Integrating Pigeon-Inspired Optimization and Support Vector Machines for Forest Aboveground Biomass Estimation

Accurate estimation of aboveground biomass (AGB) in mountainous forest ecosystem remains a significant challenge due to complex terrain, the high cost and limited applicability of traditional field-based methods. To address this issue, a remote sensing–based AGB estimation framework integrating intelligent optimization and machine learning was developed for Mount Tai in eastern China. Sentinel-2 multispectral data were selected to derive 105 candidate variables, including spectral bands, vegetation indices, texture features, and topographic factors, from which 17 key variables were selected using Pearson correlation analysis for model construction. A Support Vector Machine (SVM) optimized by the Pigeon-inspired optimization (PIO) algorithm was developed to adaptively determine optimal hyperparameters, and its performance was compared with that of Random Forest (RF) and standard SVM models.
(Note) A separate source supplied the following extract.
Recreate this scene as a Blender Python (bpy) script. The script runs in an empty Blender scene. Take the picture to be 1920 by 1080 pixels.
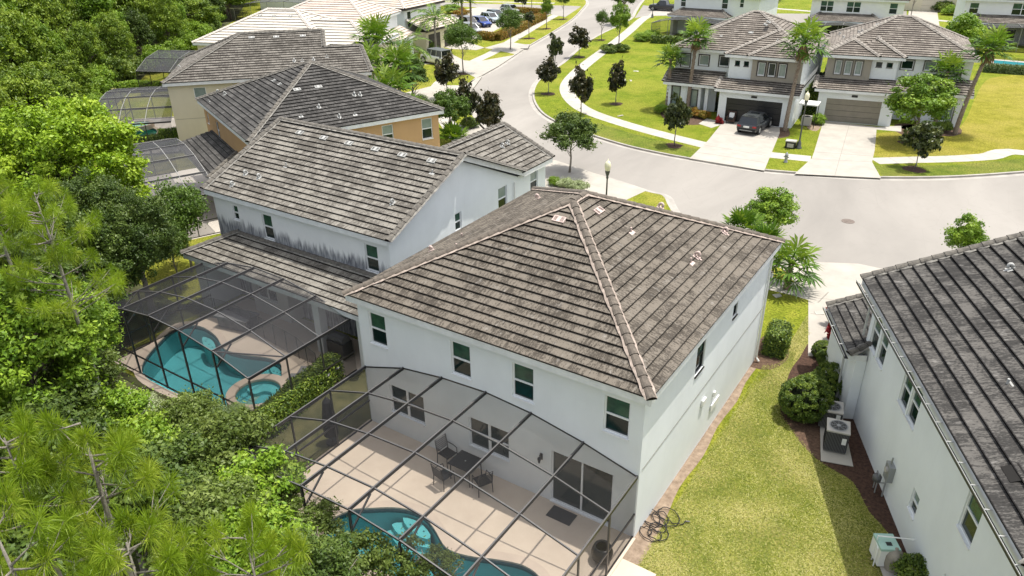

The results demonstrate that the PIO-SVM model achieved the best overall performance. For the training dataset, the model obtained an R² of 0.85. For the test dataset, the R² reached 0.73, outperforming RF (0.70) and standard SVM (0.72). The spatial distribution of AGB derived from the optimal model shows higher AGB values in the central and northern regions characterized by dense forest cover, in close agreement with field observations. These findings indicate that the PIO algorithm effectively enhances SVM hyperparameter optimization in complex parameter spaces, significantly improving the accuracy and stability of AGB estimation in mountainous forest. This study provides a reliable and efficient framework for regional-scale monitoring of forest biomass and carbon sink dynamics.